Call me crazy, but even in a children’s animated romp, Screenwriting Rule Number One remains that your characters should matter at least a little bit. The plot here and all of the conflicts and action set pieces are so lazily cookie-cutter, you’d think it were a Guardians of the Galaxy movie.

What really baffles me here—and I’m painfully aware that I’m confessing to being baffled by a Scooby-Doo movie—is that they were planning to release this movie in theaters before you-know-what happened. If that had occurred, it would have been only the third theatrically released Scooby-Doo movie and the first fully animated one. They were planning to kick off—I kid you not—a Hanna-Barbera Cinematic Universe. For the love of Vincent Van Ghoul, why? Why would we need that? Not to get into it too much, but even if you were committed to that plan, shouldn’t you start your universe with, say, some actual characters? Just a thought.

Hanna-Barbera
Honestly, this is sort of how I looked watching this movie.
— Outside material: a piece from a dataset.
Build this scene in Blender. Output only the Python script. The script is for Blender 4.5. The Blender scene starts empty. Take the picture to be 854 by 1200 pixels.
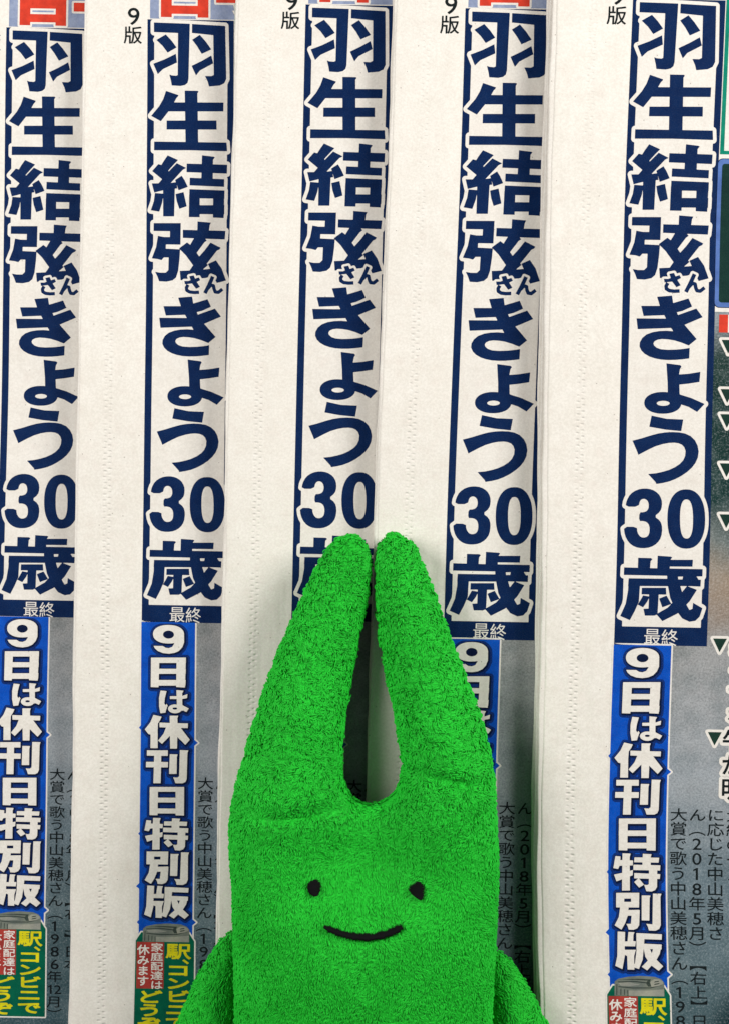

I’ll say that most of the voice acting works fine. Ken Jeong had a great time as Dynomutt and Jason Isaacs’ Dick Dastardly is truly inspired. As much as I enjoy Will Forte in nearly everything, though, his Shaggy voice is unfortunate. It sounds like the kind of Shaggy voice that someone who thinks he does a good impression of Gollum or Heath Ledger’s Joker might try out. You know the kind of guy I’m talking about. Will Forte can and should be better than that guy.

So, in conclusion: kick off Octoberween right this year with anything other than Scoob!. Watch some original Scooby-Doo, Where Are You? or some Scooby-Doo: Mystery Incorporated. Check out the original Zombie Island (a classic example of the Dog vs. Zombie story type) or watch Scooby-Doo and the Witch’s Ghost. Ghoul School, even. Just…just not this.